Noseda offers “tasting menu” of orchestral showpieces with NSO 

Fri Nov 17, 2017 at 12:04 am

Gianandrea Noseda conducted the National Symphony Orchestra Thursday night in music of Gershwin, Chausson, Respighi and de Falla. Photo: Tony Hitchcock

Gianandrea Noseda is at the midpoint of a three-week stand with his new band, the National Symphony Orchestra. If last week’s program was about disrupting expectations in the classics, Thursday night’s concert in the Kennedy Center Concert Hall was more in the easy listening vein. Taking up the microphone after intermission, Noseda described this selection of four relatively short works as “finger food”–four desserts in search of a main course.

The concert was also a tour of Europe, beginning with Respighi’s Fontane di Roma, the first of the composer’s Roman-themed tone poems, premiered in 1917. Noseda helped the orchestra craft a pastel-hued dawn in the first movement, the sheen of the stratospheric harmonics in the first violins almost inaudible above the muted second violins in the opening bars. Going for maximum contrast, Noseda launched the second movement with a raucous spray of sound, his fast tempo not quite landing solidly across the orchestra.

In the third movement the brass were an imperial presence, riding atop the foundation of sound from the rumbling Kennedy Center concert organ: marked as optional in the score, the king of instruments adds something majestic to this movement’s magical orchestration. The piece then returned to more gentle sounds in the fourth movement, with shiny touches of bells, harp, and celesta, underpinning strong solos in flute and violin.

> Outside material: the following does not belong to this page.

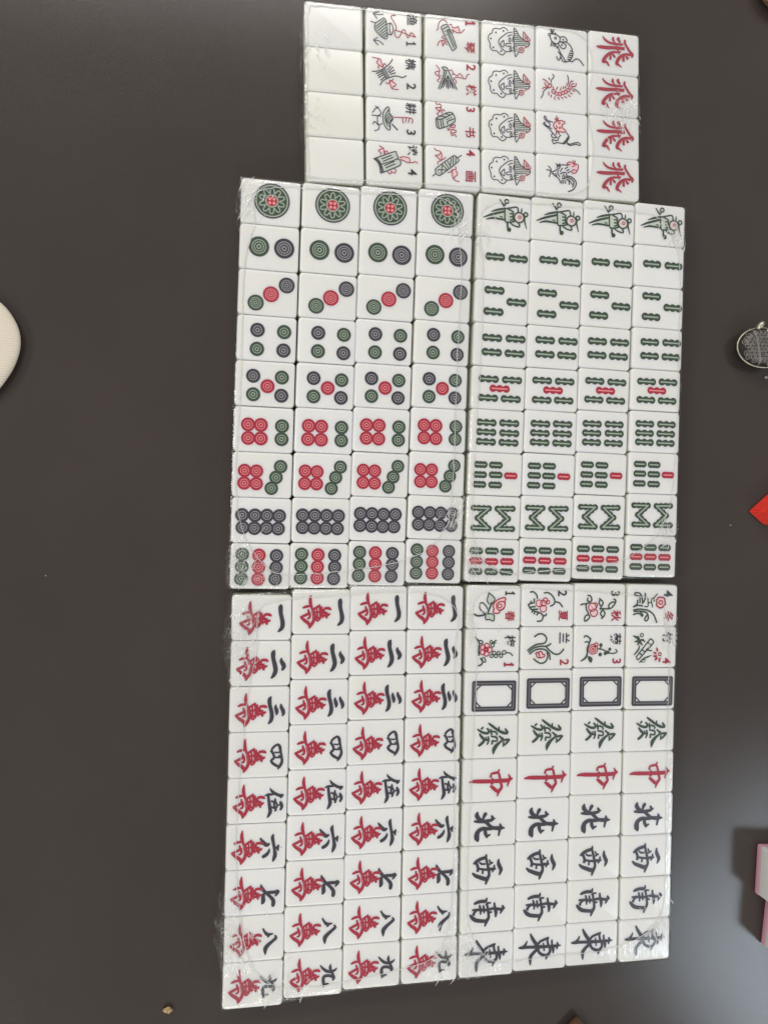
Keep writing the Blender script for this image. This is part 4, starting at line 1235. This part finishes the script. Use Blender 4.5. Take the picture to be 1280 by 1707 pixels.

This unabashedly romantic mood was extended in Ernest Chausson’s Poème, op. 25, composed for Eugène Ysaÿe, who had asked the composer for a violin concerto. Concertmaster Nurit Bar-Josef’s warm, chocolatey tone suited the significant solo part beautifully, with ardent playing on the long melodic lines. The double-stops, an Ysaÿe speciality, were not as flawless, but Bar-Josef’s perfectly manicured trills, soft and fluttery, brought the piece to a magnificent conclusion. The NSO, which last played this piece in 2001 with Leonard Slatkin, accompanied their colleague with sincerity and attentive care.

Noseda’s inaugural season tour of American chestnuts, which began with Bernstein’s Symphonic Dances, continued here with Gershwin’s An American in Paris. It was the first local performance of Mark Clague’s new edition of the piece, setting it apart from Christoph König’s rendition with the Baltimore Symphony Orchestra this past summer, for example. The most obvious difference was in the sound of the taxi horns, which Clague discovered were not to be tuned to the pitches A, B, C, and D, as orchestras have been doing for decades, but to more discordant pitches sounded by the actual taxi horns Gershwin brought back with him from Paris.

Although the “klaxonology” was authentic, Noseda’s handling of the piece’s jazz-infused parts felt a little stiff and square, fast tempos strictly maintained in a way that often hampered the groove. The playing was generally fine, especially the keening English horn, and the trumpet and saxophones boozed it up gorgeously in the slow section. Acting associate concertmaster Ricardo Cyncynates provided a moment of high drama when one of his strings broke, just as he was nearing the solo duet with Bar-Josef. Unable to get a new string in place in time, he adroitly switched instruments with the violinist behind him and did not miss a beat of the solo.

The highlight of the evening was music of Manuel de Falla’s, the two suites from the ballet The Three-Cornered Hat, last played by the NSO in 1986. Premiered by Diaghilev’s Ballets Russes in 1919, with sets designed by Pablo Picasso, the ballet’s tale of a husband and wife thwarting sexual assault by a man in a position of power seems especially timely. The suites include about two-thirds of the music, minus the two songs for mezzo-soprano and most of the pantomime numbers.

Here Noseda gave the dance greater room to unfold organically, rather than trying to force it, finding a spirited quality in these charming comic dances, enlivened by Andalusian folk music. In some ways the dances felt marooned from their story, but crisply aligned ensemble precision was the fruit borne of what must have been careful rehearsal. An elegant French horn solo adorned the “Farruca,” danced by the miller for his guests in the second act.

Buoyant energy lifted the boisterous final dance, which concludes with the townspeople throwing the lecherous magistrate — and his pompous, tricornered hat — up and down with a blanket. Perhaps it would have been better to leave out the Gershwin, in favor of the complete Falla score.

The program will be repeated 8 p.m. Saturday and 3 p.m. Sunday. kennedy-center.org; 202-467-4600.